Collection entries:

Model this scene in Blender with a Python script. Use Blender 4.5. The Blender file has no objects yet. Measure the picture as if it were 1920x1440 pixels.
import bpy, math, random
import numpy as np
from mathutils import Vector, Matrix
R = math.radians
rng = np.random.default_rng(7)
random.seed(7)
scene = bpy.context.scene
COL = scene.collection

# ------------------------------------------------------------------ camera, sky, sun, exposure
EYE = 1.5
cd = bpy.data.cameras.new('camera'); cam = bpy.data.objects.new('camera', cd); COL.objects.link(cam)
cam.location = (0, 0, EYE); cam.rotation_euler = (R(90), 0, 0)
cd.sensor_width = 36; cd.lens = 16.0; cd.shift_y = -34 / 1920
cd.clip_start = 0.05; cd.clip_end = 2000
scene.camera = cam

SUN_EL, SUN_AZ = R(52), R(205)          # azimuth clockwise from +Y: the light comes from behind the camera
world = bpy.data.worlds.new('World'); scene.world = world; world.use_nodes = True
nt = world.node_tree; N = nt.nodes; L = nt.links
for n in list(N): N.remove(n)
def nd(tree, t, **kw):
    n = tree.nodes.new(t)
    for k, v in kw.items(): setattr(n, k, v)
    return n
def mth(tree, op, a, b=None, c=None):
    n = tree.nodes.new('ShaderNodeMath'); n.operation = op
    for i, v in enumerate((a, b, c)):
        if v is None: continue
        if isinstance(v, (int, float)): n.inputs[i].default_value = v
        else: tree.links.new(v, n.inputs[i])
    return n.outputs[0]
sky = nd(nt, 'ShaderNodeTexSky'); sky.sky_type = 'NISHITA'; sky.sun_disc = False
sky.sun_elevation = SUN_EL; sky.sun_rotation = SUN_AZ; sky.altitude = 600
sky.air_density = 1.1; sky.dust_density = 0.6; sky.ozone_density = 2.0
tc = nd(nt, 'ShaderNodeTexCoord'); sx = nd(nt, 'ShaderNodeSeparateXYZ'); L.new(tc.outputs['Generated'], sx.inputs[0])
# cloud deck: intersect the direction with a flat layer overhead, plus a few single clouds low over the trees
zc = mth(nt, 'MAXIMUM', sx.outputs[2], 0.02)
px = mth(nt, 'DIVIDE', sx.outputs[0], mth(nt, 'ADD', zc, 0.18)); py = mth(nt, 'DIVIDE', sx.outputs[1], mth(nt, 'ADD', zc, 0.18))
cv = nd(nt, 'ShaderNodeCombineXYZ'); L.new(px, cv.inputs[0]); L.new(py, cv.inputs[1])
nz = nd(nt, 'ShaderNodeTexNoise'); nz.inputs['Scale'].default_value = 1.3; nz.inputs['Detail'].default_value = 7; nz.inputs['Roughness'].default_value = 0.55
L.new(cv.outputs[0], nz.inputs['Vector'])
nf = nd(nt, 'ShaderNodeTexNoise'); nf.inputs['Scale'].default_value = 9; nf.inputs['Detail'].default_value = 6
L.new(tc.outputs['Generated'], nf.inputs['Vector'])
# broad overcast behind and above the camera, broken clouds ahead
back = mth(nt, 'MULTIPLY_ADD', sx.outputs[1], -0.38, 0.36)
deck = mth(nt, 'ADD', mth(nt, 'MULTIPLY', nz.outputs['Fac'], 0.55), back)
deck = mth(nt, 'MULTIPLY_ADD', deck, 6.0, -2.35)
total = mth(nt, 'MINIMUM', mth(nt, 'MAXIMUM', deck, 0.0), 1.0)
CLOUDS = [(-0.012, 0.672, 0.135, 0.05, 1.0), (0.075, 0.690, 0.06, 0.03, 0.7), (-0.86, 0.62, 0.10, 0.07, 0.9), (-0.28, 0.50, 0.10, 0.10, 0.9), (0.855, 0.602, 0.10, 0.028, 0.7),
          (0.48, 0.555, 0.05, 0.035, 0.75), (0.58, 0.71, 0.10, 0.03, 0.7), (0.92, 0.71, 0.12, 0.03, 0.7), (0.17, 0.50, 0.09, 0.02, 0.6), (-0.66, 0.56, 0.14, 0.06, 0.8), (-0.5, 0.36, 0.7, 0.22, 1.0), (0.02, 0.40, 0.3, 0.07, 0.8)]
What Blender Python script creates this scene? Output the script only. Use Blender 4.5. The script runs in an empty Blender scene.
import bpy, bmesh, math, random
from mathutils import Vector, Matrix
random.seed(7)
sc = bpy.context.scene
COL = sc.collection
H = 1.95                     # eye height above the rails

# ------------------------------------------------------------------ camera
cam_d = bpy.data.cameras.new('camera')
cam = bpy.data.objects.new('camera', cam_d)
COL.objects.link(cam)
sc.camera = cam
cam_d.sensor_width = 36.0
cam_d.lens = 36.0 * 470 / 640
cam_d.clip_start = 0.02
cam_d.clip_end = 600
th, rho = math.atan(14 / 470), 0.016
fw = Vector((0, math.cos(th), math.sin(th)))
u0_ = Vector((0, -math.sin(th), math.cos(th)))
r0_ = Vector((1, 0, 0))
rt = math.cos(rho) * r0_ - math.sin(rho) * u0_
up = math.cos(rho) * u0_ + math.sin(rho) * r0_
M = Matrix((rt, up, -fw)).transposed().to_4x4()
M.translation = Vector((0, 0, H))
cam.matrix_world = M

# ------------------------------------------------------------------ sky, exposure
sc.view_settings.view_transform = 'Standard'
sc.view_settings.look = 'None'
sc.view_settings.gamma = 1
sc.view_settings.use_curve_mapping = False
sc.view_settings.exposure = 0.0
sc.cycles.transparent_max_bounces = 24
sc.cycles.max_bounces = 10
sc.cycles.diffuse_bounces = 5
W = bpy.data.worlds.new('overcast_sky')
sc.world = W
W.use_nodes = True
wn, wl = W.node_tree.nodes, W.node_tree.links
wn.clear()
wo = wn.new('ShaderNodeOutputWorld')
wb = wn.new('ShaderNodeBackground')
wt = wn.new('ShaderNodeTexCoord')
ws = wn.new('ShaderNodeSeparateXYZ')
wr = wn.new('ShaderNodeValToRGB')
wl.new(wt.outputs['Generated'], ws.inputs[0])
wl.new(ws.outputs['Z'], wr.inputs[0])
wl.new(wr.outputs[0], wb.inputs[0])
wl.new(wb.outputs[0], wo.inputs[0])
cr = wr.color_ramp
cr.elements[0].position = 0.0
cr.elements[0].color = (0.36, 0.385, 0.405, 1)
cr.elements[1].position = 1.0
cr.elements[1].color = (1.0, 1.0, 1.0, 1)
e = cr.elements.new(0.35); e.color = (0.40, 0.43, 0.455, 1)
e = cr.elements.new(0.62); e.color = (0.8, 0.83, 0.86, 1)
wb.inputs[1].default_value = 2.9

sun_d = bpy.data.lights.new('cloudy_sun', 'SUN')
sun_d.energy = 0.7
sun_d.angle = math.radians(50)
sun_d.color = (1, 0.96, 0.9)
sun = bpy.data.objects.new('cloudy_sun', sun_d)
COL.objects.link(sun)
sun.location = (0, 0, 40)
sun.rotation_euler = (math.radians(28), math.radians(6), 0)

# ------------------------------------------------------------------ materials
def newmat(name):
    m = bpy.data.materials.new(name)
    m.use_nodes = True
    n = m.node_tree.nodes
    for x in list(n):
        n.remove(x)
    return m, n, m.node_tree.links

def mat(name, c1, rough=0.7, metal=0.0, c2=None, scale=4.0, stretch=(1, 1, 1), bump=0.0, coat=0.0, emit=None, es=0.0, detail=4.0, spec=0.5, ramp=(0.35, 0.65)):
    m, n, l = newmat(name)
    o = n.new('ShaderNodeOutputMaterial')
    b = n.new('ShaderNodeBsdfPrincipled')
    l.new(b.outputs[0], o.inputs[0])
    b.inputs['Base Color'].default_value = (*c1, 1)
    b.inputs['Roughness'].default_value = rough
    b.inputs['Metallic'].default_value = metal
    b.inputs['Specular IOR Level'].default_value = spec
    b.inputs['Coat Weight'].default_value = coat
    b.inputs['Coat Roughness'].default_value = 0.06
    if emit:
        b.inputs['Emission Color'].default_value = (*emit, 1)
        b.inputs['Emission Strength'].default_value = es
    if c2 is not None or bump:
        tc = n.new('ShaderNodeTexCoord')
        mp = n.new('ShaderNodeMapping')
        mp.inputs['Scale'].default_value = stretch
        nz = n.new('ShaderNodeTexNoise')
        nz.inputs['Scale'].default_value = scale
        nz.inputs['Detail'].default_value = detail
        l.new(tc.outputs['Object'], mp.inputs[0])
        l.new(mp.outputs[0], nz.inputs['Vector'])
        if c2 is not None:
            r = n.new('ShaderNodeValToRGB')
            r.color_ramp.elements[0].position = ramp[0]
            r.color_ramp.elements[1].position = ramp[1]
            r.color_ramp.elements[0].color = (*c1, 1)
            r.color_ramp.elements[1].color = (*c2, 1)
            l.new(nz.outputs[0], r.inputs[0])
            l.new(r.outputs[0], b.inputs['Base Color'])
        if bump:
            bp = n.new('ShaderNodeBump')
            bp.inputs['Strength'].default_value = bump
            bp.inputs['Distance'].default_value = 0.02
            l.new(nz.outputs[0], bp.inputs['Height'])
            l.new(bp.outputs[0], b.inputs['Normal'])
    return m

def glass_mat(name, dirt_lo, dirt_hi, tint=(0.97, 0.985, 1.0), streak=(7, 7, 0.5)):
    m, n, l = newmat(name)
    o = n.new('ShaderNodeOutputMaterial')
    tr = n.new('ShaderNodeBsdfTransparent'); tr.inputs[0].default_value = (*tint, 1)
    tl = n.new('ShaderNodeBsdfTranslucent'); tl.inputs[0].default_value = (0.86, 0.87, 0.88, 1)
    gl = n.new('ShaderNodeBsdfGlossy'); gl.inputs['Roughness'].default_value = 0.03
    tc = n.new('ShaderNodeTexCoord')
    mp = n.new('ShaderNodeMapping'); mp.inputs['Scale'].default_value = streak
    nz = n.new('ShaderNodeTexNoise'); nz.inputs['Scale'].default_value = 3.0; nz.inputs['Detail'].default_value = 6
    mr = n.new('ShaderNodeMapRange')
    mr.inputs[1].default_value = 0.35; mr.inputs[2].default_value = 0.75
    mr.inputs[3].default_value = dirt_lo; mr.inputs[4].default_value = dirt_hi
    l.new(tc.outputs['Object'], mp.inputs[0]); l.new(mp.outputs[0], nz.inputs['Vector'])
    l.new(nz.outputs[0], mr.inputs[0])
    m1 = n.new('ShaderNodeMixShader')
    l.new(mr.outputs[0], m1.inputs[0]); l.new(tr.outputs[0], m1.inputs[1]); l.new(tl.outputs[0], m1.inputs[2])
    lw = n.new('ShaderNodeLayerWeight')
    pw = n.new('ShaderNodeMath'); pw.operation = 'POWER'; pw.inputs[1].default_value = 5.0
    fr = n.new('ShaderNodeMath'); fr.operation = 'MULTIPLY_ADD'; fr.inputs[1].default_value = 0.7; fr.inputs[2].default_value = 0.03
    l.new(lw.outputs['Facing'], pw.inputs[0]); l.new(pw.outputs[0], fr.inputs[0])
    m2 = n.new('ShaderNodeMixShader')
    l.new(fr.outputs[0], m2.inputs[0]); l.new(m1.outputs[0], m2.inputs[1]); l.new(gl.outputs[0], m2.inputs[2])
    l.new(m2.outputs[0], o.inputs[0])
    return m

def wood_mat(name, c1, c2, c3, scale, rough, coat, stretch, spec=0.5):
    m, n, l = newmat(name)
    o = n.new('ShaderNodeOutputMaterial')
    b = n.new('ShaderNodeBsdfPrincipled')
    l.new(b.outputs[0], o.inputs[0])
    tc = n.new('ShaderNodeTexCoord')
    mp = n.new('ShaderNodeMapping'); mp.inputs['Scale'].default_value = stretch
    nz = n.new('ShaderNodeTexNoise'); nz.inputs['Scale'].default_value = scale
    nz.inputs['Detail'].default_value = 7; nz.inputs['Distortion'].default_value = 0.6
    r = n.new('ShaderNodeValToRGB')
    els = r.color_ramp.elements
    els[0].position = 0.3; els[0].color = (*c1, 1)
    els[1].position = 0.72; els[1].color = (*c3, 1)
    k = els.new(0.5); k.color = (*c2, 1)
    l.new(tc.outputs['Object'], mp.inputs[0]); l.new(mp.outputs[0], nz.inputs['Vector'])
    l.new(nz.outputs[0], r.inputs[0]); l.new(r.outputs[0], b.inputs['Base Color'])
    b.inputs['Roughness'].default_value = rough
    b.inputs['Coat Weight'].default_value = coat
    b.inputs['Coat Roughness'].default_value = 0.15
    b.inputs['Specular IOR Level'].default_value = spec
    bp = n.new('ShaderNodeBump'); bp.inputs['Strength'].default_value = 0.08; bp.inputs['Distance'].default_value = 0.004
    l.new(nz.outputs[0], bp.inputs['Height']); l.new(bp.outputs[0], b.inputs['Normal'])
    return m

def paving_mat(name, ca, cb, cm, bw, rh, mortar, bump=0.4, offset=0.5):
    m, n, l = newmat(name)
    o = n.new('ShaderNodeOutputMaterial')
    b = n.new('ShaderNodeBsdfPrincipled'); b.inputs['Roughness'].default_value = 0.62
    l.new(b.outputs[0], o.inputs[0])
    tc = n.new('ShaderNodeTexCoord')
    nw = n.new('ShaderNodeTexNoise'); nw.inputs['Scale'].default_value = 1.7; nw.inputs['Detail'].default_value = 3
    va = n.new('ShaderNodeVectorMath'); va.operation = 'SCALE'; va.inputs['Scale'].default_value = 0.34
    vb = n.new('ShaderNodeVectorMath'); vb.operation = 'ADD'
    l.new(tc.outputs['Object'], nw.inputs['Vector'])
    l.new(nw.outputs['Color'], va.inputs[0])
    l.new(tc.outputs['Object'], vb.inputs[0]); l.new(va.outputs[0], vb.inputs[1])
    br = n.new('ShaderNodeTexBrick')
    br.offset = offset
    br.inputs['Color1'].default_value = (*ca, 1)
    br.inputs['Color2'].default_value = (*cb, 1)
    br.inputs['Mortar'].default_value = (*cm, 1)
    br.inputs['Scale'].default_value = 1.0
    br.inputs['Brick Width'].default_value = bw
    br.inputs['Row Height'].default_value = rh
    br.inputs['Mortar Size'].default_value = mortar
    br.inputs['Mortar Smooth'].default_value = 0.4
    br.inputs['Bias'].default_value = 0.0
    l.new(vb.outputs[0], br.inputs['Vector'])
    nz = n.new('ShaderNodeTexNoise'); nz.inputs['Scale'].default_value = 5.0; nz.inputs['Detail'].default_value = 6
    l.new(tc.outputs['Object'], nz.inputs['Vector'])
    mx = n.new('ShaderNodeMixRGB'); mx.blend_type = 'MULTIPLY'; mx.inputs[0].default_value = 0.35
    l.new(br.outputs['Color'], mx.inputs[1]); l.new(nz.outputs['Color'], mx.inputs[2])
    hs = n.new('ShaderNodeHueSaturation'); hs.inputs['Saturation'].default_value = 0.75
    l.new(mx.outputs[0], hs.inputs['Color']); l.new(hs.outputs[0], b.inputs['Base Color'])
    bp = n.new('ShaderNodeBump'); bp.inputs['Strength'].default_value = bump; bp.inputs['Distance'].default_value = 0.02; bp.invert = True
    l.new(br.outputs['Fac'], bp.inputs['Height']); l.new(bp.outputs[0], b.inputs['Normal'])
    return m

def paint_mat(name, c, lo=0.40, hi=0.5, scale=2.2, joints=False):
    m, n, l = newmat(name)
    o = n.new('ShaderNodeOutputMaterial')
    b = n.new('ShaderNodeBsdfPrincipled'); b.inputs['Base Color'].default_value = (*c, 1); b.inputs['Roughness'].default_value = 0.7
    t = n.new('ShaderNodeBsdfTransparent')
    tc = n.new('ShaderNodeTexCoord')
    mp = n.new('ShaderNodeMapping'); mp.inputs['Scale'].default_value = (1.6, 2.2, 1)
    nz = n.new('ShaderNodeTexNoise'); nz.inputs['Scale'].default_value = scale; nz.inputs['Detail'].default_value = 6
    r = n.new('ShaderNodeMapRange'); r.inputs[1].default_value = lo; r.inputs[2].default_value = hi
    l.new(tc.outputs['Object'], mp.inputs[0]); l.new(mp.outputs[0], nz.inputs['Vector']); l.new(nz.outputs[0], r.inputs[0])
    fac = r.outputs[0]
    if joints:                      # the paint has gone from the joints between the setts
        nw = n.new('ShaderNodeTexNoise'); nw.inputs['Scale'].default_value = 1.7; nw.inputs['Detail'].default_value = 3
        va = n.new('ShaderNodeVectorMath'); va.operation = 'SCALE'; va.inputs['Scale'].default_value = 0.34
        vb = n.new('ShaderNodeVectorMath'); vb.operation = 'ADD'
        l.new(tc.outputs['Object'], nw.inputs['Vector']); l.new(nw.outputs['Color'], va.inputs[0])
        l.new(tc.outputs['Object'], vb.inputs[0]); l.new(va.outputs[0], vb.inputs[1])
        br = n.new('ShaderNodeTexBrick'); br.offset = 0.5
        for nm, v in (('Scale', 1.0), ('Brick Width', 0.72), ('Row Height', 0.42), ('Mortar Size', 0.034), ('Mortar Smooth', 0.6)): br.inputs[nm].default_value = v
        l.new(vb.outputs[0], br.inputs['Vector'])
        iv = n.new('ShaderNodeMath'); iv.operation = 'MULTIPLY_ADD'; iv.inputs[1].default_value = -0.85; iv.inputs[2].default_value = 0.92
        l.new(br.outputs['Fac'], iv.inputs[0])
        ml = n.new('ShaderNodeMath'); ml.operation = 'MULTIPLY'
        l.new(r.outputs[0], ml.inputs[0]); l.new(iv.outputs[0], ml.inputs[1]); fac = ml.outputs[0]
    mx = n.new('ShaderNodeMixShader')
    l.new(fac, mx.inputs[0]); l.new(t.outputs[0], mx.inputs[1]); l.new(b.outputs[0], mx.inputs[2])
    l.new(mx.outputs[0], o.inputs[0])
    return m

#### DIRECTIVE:
Write down again the exact lines running from the beginning of the data to the line containing "COL = scene.collection", with both ends included.

#### WRITTEN REPLY:
Model this scene in Blender with a Python script. Use Blender 4.5. The Blender file has no objects yet. Measure the picture as if it were 1920x1440 pixels.
import bpy, math, random
import numpy as np
from mathutils import Vector, Matrix
R = math.radians
rng = np.random.default_rng(7)
random.seed(7)
scene = bpy.context.scene
COL = scene.collection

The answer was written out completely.